:: What needs to be done ::
Your job is to return the lines between the line holding "Model this scene in Blender with a Python script. Use" and the line holding "S.view_settings.exposure = 0.85;", inclusive, exactly and with no pictures.

:: Given entries ::
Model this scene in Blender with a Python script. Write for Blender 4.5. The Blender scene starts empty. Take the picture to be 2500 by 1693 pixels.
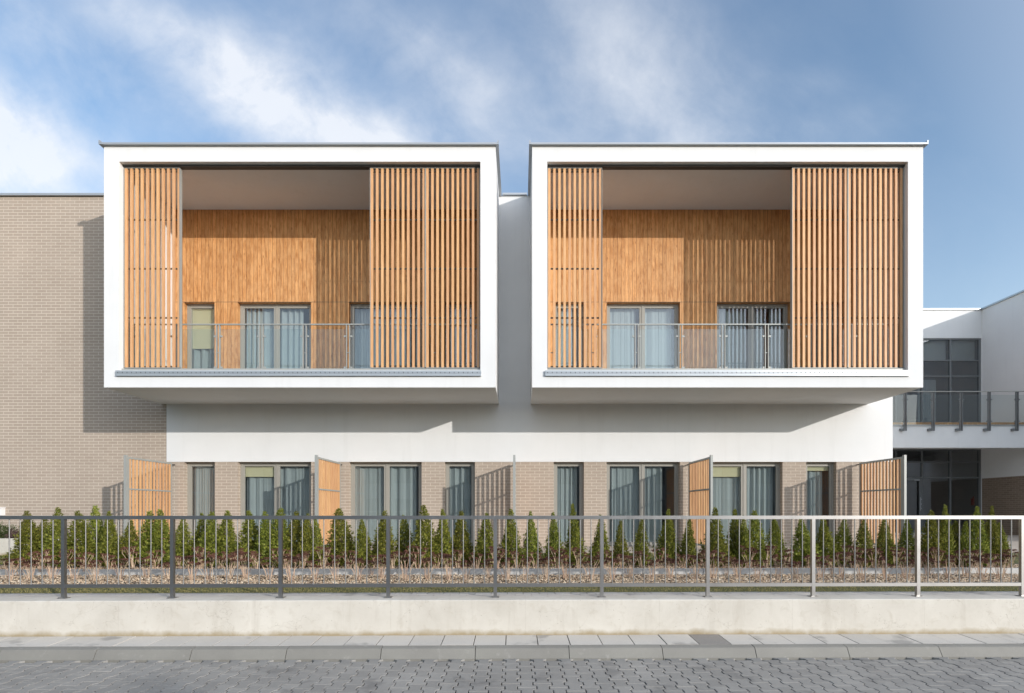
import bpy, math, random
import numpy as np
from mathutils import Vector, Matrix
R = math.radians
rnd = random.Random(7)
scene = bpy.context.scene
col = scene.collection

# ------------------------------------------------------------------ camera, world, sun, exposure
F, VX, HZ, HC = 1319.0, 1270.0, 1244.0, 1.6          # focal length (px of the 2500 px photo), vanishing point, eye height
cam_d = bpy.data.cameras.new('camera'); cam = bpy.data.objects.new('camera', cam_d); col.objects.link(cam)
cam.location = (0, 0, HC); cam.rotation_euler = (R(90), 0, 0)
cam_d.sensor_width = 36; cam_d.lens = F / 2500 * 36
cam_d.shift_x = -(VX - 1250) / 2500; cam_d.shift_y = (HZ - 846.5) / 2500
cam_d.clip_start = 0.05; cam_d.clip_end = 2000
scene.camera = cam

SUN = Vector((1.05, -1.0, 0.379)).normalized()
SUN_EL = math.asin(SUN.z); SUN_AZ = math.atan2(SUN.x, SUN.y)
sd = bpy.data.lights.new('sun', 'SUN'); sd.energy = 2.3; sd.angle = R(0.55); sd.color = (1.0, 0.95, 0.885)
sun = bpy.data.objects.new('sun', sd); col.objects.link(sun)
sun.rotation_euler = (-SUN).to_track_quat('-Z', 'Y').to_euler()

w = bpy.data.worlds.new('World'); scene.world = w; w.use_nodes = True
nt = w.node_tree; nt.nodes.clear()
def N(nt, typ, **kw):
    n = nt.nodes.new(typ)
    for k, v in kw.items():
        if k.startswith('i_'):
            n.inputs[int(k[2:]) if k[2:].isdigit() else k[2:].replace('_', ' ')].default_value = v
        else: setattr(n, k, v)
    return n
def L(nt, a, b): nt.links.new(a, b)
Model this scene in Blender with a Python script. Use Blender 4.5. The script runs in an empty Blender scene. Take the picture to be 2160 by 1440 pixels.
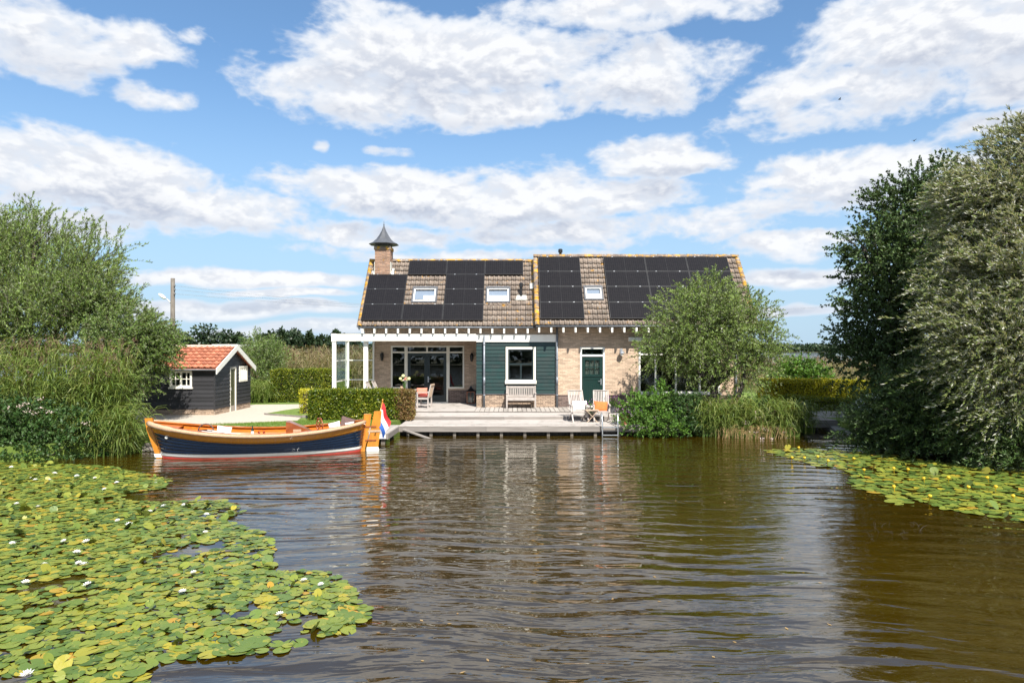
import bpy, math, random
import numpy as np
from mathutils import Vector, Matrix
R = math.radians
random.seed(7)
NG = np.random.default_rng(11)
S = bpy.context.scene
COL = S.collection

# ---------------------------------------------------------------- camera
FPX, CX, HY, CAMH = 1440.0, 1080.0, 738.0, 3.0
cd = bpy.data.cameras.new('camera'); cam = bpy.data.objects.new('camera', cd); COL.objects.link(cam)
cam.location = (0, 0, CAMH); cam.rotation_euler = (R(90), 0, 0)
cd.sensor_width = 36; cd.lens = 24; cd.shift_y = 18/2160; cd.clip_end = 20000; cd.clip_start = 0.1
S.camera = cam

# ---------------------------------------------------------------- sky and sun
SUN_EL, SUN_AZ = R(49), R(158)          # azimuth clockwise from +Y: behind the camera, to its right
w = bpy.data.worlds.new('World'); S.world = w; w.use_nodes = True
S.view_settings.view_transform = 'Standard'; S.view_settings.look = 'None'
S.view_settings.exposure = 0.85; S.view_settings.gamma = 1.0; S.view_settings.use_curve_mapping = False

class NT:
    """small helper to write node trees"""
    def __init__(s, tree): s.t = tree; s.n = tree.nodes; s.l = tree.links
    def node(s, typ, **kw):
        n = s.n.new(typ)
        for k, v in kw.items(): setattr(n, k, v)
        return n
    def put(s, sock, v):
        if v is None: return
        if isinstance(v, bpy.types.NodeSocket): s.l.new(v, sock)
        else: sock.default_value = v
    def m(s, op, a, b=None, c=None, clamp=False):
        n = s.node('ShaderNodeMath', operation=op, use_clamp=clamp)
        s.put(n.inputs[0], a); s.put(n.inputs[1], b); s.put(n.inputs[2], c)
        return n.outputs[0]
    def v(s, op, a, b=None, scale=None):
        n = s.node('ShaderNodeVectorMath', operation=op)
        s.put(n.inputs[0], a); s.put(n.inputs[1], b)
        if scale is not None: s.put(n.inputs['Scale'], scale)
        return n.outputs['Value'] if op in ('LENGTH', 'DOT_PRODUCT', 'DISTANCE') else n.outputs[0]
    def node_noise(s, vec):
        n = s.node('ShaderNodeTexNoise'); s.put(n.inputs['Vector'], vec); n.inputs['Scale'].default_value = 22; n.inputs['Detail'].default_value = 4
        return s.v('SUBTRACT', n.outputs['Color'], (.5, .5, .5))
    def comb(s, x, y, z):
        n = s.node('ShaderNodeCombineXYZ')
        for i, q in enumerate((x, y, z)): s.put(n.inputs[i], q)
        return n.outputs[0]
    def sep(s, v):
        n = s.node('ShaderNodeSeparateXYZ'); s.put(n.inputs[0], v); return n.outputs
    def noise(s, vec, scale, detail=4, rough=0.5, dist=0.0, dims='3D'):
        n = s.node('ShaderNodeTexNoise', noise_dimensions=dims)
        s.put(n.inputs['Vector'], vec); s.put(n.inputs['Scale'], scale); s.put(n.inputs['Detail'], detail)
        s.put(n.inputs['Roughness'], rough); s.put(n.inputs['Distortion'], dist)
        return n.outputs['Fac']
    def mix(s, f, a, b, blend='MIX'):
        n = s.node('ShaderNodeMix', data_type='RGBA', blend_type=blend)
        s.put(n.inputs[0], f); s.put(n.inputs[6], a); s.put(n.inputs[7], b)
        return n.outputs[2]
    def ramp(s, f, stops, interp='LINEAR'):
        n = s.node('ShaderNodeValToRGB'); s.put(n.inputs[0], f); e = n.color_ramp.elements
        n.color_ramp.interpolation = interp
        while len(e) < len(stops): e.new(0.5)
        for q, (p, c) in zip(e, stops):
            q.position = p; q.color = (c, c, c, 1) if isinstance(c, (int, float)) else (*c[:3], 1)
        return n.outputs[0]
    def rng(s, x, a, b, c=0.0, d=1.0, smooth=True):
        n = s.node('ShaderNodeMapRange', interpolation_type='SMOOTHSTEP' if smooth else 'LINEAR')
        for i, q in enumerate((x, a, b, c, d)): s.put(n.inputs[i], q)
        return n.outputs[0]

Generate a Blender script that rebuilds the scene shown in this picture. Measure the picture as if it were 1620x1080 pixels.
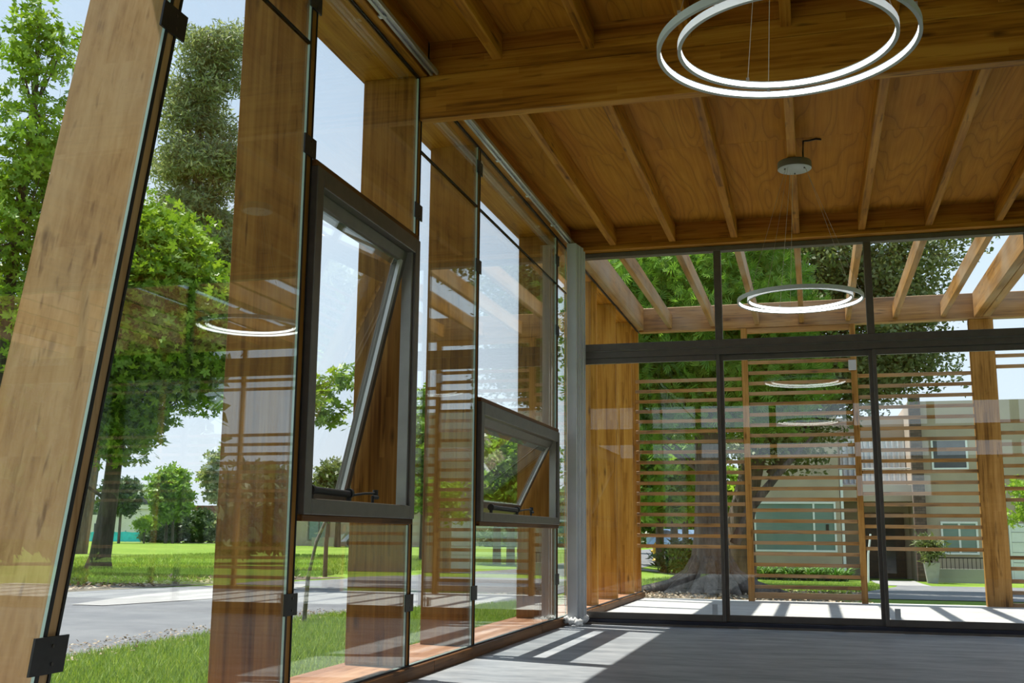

--

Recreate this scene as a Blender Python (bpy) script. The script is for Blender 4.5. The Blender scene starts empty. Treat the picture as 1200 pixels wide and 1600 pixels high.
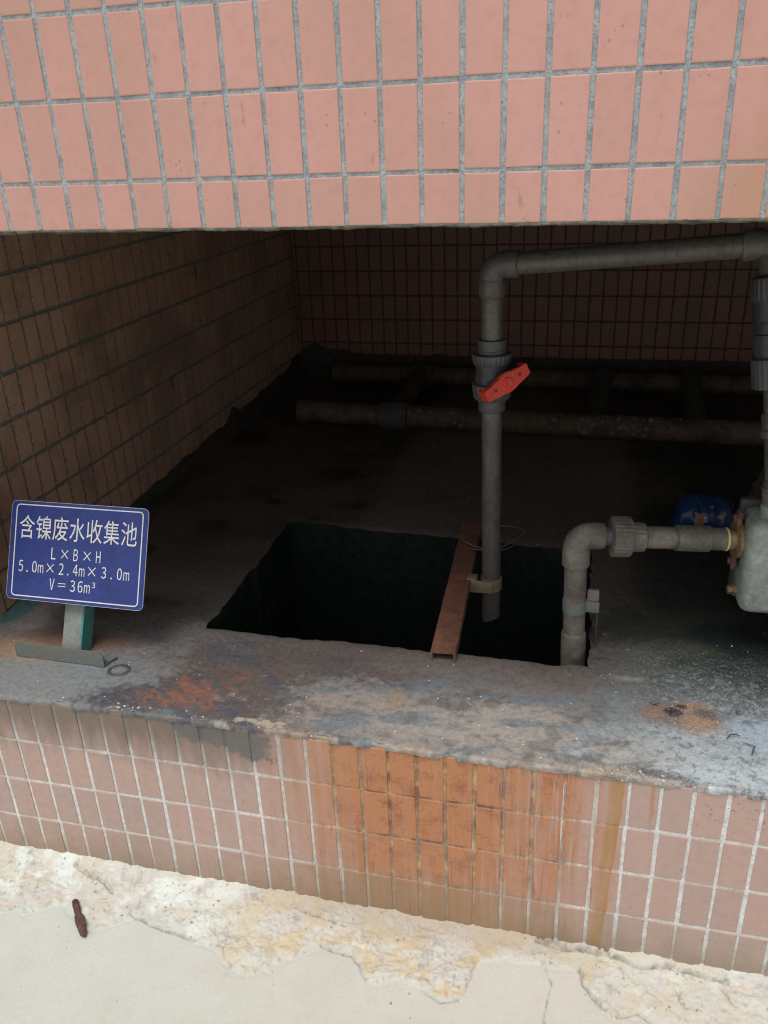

:: Result of the exercise ::
Model this scene in Blender with a Python script. Use Blender 4.5. The script runs in an empty Blender scene. Take the picture to be 2160 by 1440 pixels.
import bpy, math, random
import numpy as np
from mathutils import Vector, Matrix
R = math.radians
random.seed(7)
NG = np.random.default_rng(11)
S = bpy.context.scene
COL = S.collection

# ---------------------------------------------------------------- camera
FPX, CX, HY, CAMH = 1440.0, 1080.0, 738.0, 3.0
cd = bpy.data.cameras.new('camera'); cam = bpy.data.objects.new('camera', cd); COL.objects.link(cam)
cam.location = (0, 0, CAMH); cam.rotation_euler = (R(90), 0, 0)
cd.sensor_width = 36; cd.lens = 24; cd.shift_y = 18/2160; cd.clip_end = 20000; cd.clip_start = 0.1
S.camera = cam

# ---------------------------------------------------------------- sky and sun
SUN_EL, SUN_AZ = R(49), R(158)          # azimuth clockwise from +Y: behind the camera, to its right
w = bpy.data.worlds.new('World'); S.world = w; w.use_nodes = True
S.view_settings.view_transform = 'Standard'; S.view_settings.look = 'None'
S.view_settings.exposure = 0.85; S.view_settings.gamma = 1.0; S.view_settings.use_curve_mapping = False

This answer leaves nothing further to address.